◆ **GIVEN TASK**
In the material below, please retype the lines from the very first through the one with "flat('bare_patch', blob(cx, cy, r), CHIPW, 0.0015)", exactly and without pictures.

*** GIVEN RECORDS ***

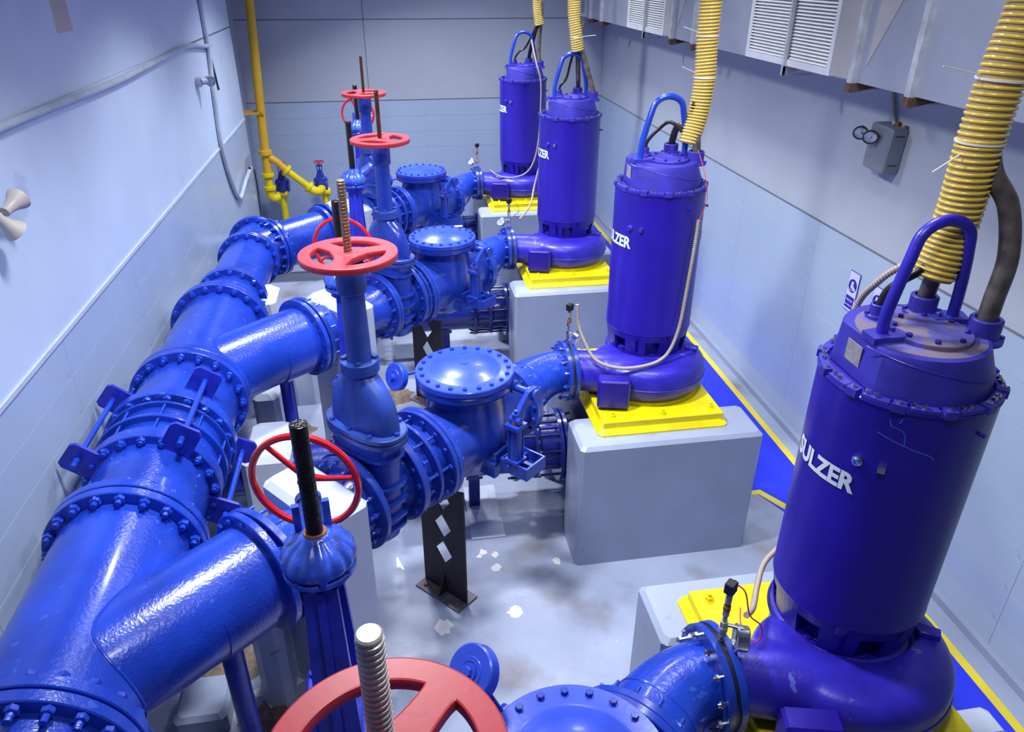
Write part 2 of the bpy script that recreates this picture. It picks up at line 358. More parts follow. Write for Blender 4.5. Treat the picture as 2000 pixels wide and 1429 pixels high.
# raised painted kerb under the front of each pump bay
tag(obj('floor_hatch', MB().cbox(-1.60, -1.30, 2.59, 3.34, 0, 0.012, 0.004).cbox(-1.56, -1.36, 2.80, 3.28, 0.0, 0.016, 0.003), CONCW), 'painted flat metal hatch plate set in the floor beside the brown pipe support', 'hatch')
random.seed(3)
def blob(cx, cy, r, n=14, e=0.5):
    return [(cx+r*(1-e*random.random())*cos(2*pi*k/n), cy+r*(1-e*random.random())*sin(2*pi*k/n)) for k in range(n)]
for cx, cy, r in [(-1.93, 1.66, 0.095), (-1.52, 2.42, 0.05), (-1.42, 2.38, 0.045), (-1.44, 2.22, 0.06), (-1.36, 1.72, 0.075), (-0.92, 2.22, 0.05), (-1.03, 2.72, 0.045), (-1.56, 2.38, 0.03), (-1.22, 1.0, 0.02), (-1.19, 0.82, 0.018), (-1.2, 0.5, 0.016)]:
    flat('bare_patch', blob(cx, cy, r), CHIPW, 0.0015)

# ------------------------------------------------------------------ ventilation duct on the right
DX, DZ0, DZ1 = 1.45, 3.67, 4.75
duct = thing('ventilation_duct', 'long grey sheet metal air duct high along the right wall with louvred grilles', 'duct', T(DX, 0, DZ0))
P0 = 3.47; PER = 3.92
def dy(k, y): return y + k*PER
bd = MB(); bd.box(0.0, 0.5, -1.6, 12.0, 0, 0.01); bd.box(0.06, 0.5, -1.6, 12.0, DZ1-DZ0-0.02, DZ1-DZ0)
prev = -1.6
for k in (-1, 0, 1, 2):
    a, b2 = dy(k, 3.42), dy(k, 4.95)
    bd.box(0, 0.02, prev, a, 0.01, 1.08)
    bd.box(0, 0.02, a, min(b2, 12.0), 0.01, 0.05); bd.box(0, 0.02, a, min(b2, 12.0), 0.62, 1.08)
    prev = b2
obj('duct_shell', bd, GALV, duct)
obj('duct_lining', MB().box(0.30, 0.31, -1.6, 12.0, 0.02, 1.0), DUCTIN, duct)
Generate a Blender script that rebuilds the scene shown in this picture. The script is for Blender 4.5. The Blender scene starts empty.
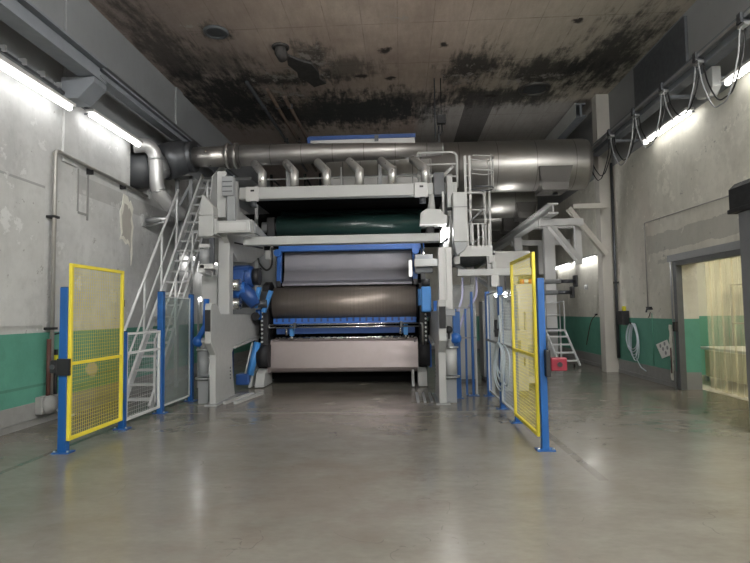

***

◆ **THE SOLUTION**
Write part 2 of the bpy script that recreates this picture. It picks up at line 358. More parts follow. Write for Blender 4.5. Treat the picture as 2000 pixels wide and 1429 pixels high.
# raised painted kerb under the front of each pump bay
tag(obj('floor_hatch', MB().cbox(-1.60, -1.30, 2.59, 3.34, 0, 0.012, 0.004).cbox(-1.56, -1.36, 2.80, 3.28, 0.0, 0.016, 0.003), CONCW), 'painted flat metal hatch plate set in the floor beside the brown pipe support', 'hatch')
random.seed(3)
def blob(cx, cy, r, n=14, e=0.5):
    return [(cx+r*(1-e*random.random())*cos(2*pi*k/n), cy+r*(1-e*random.random())*sin(2*pi*k/n)) for k in range(n)]
for cx, cy, r in [(-1.93, 1.66, 0.095), (-1.52, 2.42, 0.05), (-1.42, 2.38, 0.045), (-1.44, 2.22, 0.06), (-1.36, 1.72, 0.075), (-0.92, 2.22, 0.05), (-1.03, 2.72, 0.045), (-1.56, 2.38, 0.03), (-1.22, 1.0, 0.02), (-1.19, 0.82, 0.018), (-1.2, 0.5, 0.016)]:
    flat('bare_patch', blob(cx, cy, r), CHIPW, 0.0015)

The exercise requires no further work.